The matchup has loomed on the schedule all year – it’s the conclusion to the Browns’ slate against the NFC East and a chance to see, and hopefully slay, what could have been yours.

Griffin has given his fans at the Washington Post much to brag about. He’s not just a football player, he’s a born star.

He lights up the camera with his smile, has inborn leadership and makes jaw-dropping big plays. ESPN spoils him every chance it gets while thanking its lucky stars he didn’t wind up in Cleveland.

With the passing of Mark Sanchez, Robert Griffin III has become their next Silver Panther.

And, as he attempts to come back from a scary injury suffered at the hands of Haloti Ngata last week, they’ll do him one better by claiming that Griffin is not actually a man.

Instead, he’s a cyborg, impervious to injury and oh-so-close to being Cleveland’s replacement savior.

It is here that what is remembered about Mike Holmgren and Tom Heckert will twist again.

What the public has come to believe about the No. 2 pick in the NFL draft is that the Browns, with two first-round picks, missed out on a golden opportunity. After a halfhearted trade offer had been brushed aside, and after his boss chewed him out for the first time ever, Holmgren defended his hack job by claiming that Jeff Fisher and Mike Shanahan’s special relationship burned the Browns. You know, no fair.

But the truth is, the Browns were never hot for Griffin. For some reason, 50 percent of the fan base wasn’t either.

That may be tied to, in part, the astronomical (and now seemingly irrelevant) price the Redskins paid to swipe Griffin. But beyond that, this became a question of style.

Griffin was never perceived to be a fit in the Holmgren-Shurmur mutation of the West Coast offense and he was never thought to possess a skill set realistic enough to compete in the rugged environment of the AFC North.

This has been hard for Browns fans to swallow as Griffin rips off 76-yard TD runs and trends on Twitter while traces of Mike Holmgren are systematically removed from Browns headquarters. Griffin also leads the league in touchdown passes longer than 25 yards, the Browns have a losing record, and Holmgren is turning his attention to drinks with little umbrellas in them.

Or so it was a hard pill to swallow…

Suddenly, it’s Week 15, the Browns have won three straight and have more momentum than at any other point in the Pat Shurmur era, and Griffin trots into town with a knee injury suffered as a result of his playing style.

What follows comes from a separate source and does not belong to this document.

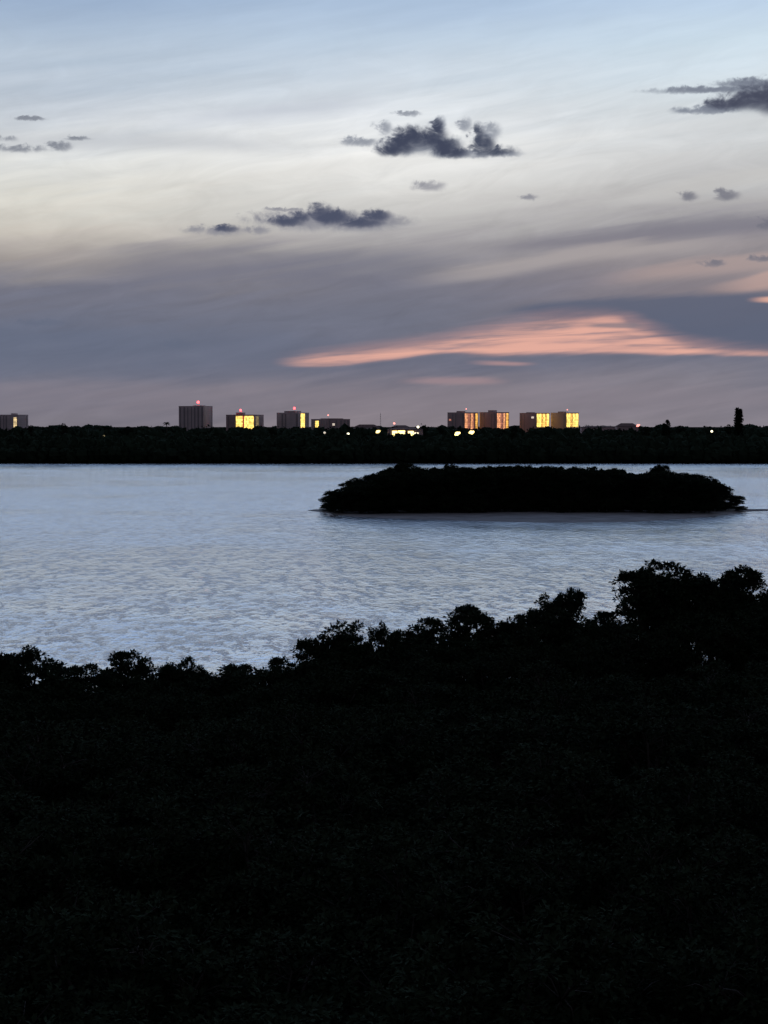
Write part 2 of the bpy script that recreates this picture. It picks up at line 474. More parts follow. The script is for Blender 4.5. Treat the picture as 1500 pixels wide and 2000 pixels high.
def water_material():
    m = bpy.data.materials.new('bay_water'); m.use_nodes = True
    t = m.node_tree; b = t.nodes['Principled BSDF']; N.t = t
    tcn = N.new('ShaderNodeTexCoord'); sp = N.new('ShaderNodeSeparateXYZ'); t.links.new(tcn.outputs['Object'], sp.inputs[0])
    X, Y = N(sp.outputs[0]), N(sp.outputs[1])
    # wind patches: long bands lying across the view, rougher or calmer
    patch = noise(comb(X * 0.0035 + 0.5, (Y + X * 0.2) * 0.012), 1.0, 4, 0.6, 0.8)
    patch2 = noise(comb(X * 0.02 + 4.5, Y * 0.014), 1.0, 4, 0.6, 0.4)
    wind = sstep(patch + patch2 * 0.7, -0.16, 0.16)
    # ripples
    Xr, Yr = X + Y * 0.12, Y - X * 0.3
    r1 = noise(comb(Xr * 0.66 + 1.0, Yr * 0.26), 1.0, 3, 0.6, 0.1)
    r2 = noise(comb(Xr * 1.6 + 9.0, Yr * 0.7), 1.0, 3, 0.6, 0.1)
    r3 = noise(comb(X * 0.2 + 6.0, Y * 0.07), 1.0, 3, 0.6, 0.1)
    crest = (r1 * 1.6 + r2 * 0.8 + r3 * 0.8 - 0.09).max(0.0) * 14.0          # short steep wavelets standing out of the calmer surface
    h = (r1 * 0.7 + r2 * 0.35 + r3 * 1.4 + crest) * (wind * 0.75 + 0.25)
    bp = N.new('ShaderNodeBump'); bp.inputs['Strength'].default_value = 0.7; bp.inputs['Distance'].default_value = 1.0
    t.links.new(h.s, bp.inputs['Height']); t.links.new(bp.outputs[0], b.inputs['Normal'])
    rg = wind * 0.05 + 0.17
    t.links.new(rg.s, b.inputs['Roughness'])
    b.inputs['Base Color'].default_value = (0.03, 0.045, 0.055, 1)
    gl = N.new('ShaderNodeBsdfAnisotropic'); gl.inputs['Color'].default_value = (0.9, 0.96, 1.0, 1)   # the mirror-like share of low-angle water
    t.links.new(rg.s, gl.inputs['Roughness']); t.links.new(bp.outputs[0], gl.inputs['Normal'])
    mx = N.new('ShaderNodeMixShader'); mx.inputs[0].default_value = GLOSS
    t.links.new(b.outputs[0], mx.inputs[1]); t.links.new(gl.outputs[0], mx.inputs[2])
    t.links.new(mx.outputs[0], t.nodes['Material Output'].inputs[0])
    b.inputs['IOR'].default_value = IORW; b.inputs['Specular IOR Level'].default_value = 0.5
    return m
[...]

This is not to say the indecision to pass on Griffin was correct, only to hypothesize that perhaps our tune on Holmgren is subject to change. Heckert’s stock continues to rise, and a victory over these Redskins certainly says a little more than a victory over the Chiefs.

Despite the fact that the Browns seemed to backtrack on their position of not being impulsive when they drafted the 28-year-old (at the time) Brandon Weeden, their overall philosophy might as well be on the line in this game.

To defeat Griffin is to slay ESPN’s and Peter King’s and the NFL Network’s Silver Panther.

And, if his injury prevents him from even taking the field, while the parts that would be his sum do (Weeden, Trent Richardson, Josh Gordon, and Mitchell Schwartz), that’s just as well.

This is the Browns’ chance to validate their blueprint, if only temporarily.

In one of the strangest seasons of all-time – from the rise and fall of Boutygate, to the replacement officials, the sale of the Browns and the death of Art Modell – how will we remember the first chapter in the trade that never was?